**PROBLEM DETAILS**. Reproduce each line exactly, including spacing and punctuation.

**SUPPLIED INFORMATION**.
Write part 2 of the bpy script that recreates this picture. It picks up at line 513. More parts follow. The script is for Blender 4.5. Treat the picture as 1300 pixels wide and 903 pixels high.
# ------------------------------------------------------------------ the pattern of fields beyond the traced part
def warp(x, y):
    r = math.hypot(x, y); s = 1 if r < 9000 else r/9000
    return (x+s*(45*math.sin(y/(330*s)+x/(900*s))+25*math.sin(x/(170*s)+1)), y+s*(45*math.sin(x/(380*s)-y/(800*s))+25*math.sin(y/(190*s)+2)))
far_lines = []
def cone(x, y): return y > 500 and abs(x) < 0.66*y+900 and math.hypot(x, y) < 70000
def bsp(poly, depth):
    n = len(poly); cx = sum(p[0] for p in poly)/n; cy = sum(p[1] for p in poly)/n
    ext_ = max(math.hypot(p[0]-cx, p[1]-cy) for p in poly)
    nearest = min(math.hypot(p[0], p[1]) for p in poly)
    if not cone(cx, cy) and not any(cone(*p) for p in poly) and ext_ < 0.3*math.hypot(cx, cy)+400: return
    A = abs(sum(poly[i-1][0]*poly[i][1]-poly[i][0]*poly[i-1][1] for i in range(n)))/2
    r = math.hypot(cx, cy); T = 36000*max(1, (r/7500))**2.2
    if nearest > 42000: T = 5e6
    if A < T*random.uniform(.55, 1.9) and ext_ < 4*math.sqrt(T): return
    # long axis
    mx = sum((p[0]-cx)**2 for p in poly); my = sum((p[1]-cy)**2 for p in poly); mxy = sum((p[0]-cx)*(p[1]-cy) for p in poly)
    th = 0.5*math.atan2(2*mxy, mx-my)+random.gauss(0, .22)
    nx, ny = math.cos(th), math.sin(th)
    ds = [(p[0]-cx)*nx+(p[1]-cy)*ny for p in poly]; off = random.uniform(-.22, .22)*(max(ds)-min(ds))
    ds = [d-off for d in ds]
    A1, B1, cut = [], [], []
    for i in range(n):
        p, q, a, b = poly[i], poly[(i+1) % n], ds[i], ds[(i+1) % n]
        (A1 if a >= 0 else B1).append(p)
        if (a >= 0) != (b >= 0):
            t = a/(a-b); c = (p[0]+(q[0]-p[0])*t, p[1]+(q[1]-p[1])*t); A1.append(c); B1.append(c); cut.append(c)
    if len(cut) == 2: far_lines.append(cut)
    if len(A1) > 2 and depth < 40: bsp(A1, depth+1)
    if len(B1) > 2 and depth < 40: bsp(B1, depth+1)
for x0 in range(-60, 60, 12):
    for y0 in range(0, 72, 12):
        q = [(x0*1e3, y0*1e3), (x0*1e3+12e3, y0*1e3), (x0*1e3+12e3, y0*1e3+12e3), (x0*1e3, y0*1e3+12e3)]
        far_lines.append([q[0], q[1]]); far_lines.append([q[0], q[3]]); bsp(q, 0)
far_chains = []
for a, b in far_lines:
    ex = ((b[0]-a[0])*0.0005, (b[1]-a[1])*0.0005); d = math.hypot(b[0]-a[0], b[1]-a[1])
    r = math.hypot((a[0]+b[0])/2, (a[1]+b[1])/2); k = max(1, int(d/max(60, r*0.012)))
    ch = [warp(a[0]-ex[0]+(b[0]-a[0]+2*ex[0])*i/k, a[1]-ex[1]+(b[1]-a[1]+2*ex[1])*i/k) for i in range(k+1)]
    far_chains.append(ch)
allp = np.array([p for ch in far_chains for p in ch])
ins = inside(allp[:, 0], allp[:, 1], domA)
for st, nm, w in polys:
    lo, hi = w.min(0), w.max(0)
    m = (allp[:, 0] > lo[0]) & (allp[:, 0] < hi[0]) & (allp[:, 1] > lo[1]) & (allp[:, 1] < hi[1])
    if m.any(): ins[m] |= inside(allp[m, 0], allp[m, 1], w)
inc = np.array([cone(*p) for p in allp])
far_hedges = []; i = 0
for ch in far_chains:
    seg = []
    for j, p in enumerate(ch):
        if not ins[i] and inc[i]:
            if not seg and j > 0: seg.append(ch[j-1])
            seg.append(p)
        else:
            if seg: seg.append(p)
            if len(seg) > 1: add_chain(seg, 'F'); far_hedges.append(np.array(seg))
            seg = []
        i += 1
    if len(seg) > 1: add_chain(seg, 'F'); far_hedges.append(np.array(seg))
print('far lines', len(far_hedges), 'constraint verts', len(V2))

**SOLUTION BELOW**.
Write part 2 of the bpy script that recreates this picture. It picks up at line 513. More parts follow. The script is for Blender 4.5. Treat the picture as 1300 pixels wide and 903 pixels high.
# ------------------------------------------------------------------ the pattern of fields beyond the traced part
def warp(x, y):
    r = math.hypot(x, y); s = 1 if r < 9000 else r/9000
    return (x+s*(45*math.sin(y/(330*s)+x/(900*s))+25*math.sin(x/(170*s)+1)), y+s*(45*math.sin(x/(380*s)-y/(800*s))+25*math.sin(y/(190*s)+2)))
far_lines = []
def cone(x, y): return y > 500 and abs(x) < 0.66*y+900 and math.hypot(x, y) < 70000
def bsp(poly, depth):
    n = len(poly); cx = sum(p[0] for p in poly)/n; cy = sum(p[1] for p in poly)/n
    ext_ = max(math.hypot(p[0]-cx, p[1]-cy) for p in poly)
    nearest = min(math.hypot(p[0], p[1]) for p in poly)
    if not cone(cx, cy) and not any(cone(*p) for p in poly) and ext_ < 0.3*math.hypot(cx, cy)+400: return
    A = abs(sum(poly[i-1][0]*poly[i][1]-poly[i][0]*poly[i-1][1] for i in range(n)))/2
    r = math.hypot(cx, cy); T = 36000*max(1, (r/7500))**2.2
    if nearest > 42000: T = 5e6
    if A < T*random.uniform(.55, 1.9) and ext_ < 4*math.sqrt(T): return
    # long axis
    mx = sum((p[0]-cx)**2 for p in poly); my = sum((p[1]-cy)**2 for p in poly); mxy = sum((p[0]-cx)*(p[1]-cy) for p in poly)
    th = 0.5*math.atan2(2*mxy, mx-my)+random.gauss(0, .22)
    nx, ny = math.cos(th), math.sin(th)
    ds = [(p[0]-cx)*nx+(p[1]-cy)*ny for p in poly]; off = random.uniform(-.22, .22)*(max(ds)-min(ds))
    ds = [d-off for d in ds]
    A1, B1, cut = [], [], []
    for i in range(n):
        p, q, a, b = poly[i], poly[(i+1) % n], ds[i], ds[(i+1) % n]
        (A1 if a >= 0 else B1).append(p)
        if (a >= 0) != (b >= 0):
            t = a/(a-b); c = (p[0]+(q[0]-p[0])*t, p[1]+(q[1]-p[1])*t); A1.append(c); B1.append(c); cut.append(c)
    if len(cut) == 2: far_lines.append(cut)
    if len(A1) > 2 and depth < 40: bsp(A1, depth+1)
    if len(B1) > 2 and depth < 40: bsp(B1, depth+1)
for x0 in range(-60, 60, 12):
    for y0 in range(0, 72, 12):
        q = [(x0*1e3, y0*1e3), (x0*1e3+12e3, y0*1e3), (x0*1e3+12e3, y0*1e3+12e3), (x0*1e3, y0*1e3+12e3)]
        far_lines.append([q[0], q[1]]); far_lines.append([q[0], q[3]]); bsp(q, 0)
far_chains = []
for a, b in far_lines:
    ex = ((b[0]-a[0])*0.0005, (b[1]-a[1])*0.0005); d = math.hypot(b[0]-a[0], b[1]-a[1])
    r = math.hypot((a[0]+b[0])/2, (a[1]+b[1])/2); k = max(1, int(d/max(60, r*0.012)))
    ch = [warp(a[0]-ex[0]+(b[0]-a[0]+2*ex[0])*i/k, a[1]-ex[1]+(b[1]-a[1]+2*ex[1])*i/k) for i in range(k+1)]
    far_chains.append(ch)
allp = np.array([p for ch in far_chains for p in ch])
ins = inside(allp[:, 0], allp[:, 1], domA)
for st, nm, w in polys:
    lo, hi = w.min(0), w.max(0)
    m = (allp[:, 0] > lo[0]) & (allp[:, 0] < hi[0]) & (allp[:, 1] > lo[1]) & (allp[:, 1] < hi[1])
    if m.any(): ins[m] |= inside(allp[m, 0], allp[m, 1], w)
inc = np.array([cone(*p) for p in allp])
far_hedges = []; i = 0
for ch in far_chains:
    seg = []
    for j, p in enumerate(ch):
        if not ins[i] and inc[i]:
            if not seg and j > 0: seg.append(ch[j-1])
            seg.append(p)
        else:
            if seg: seg.append(p)
            if len(seg) > 1: add_chain(seg, 'F'); far_hedges.append(np.array(seg))
            seg = []
        i += 1
    if len(seg) > 1: add_chain(seg, 'F'); far_hedges.append(np.array(seg))
print('far lines', len(far_hedges), 'constraint verts', len(V2))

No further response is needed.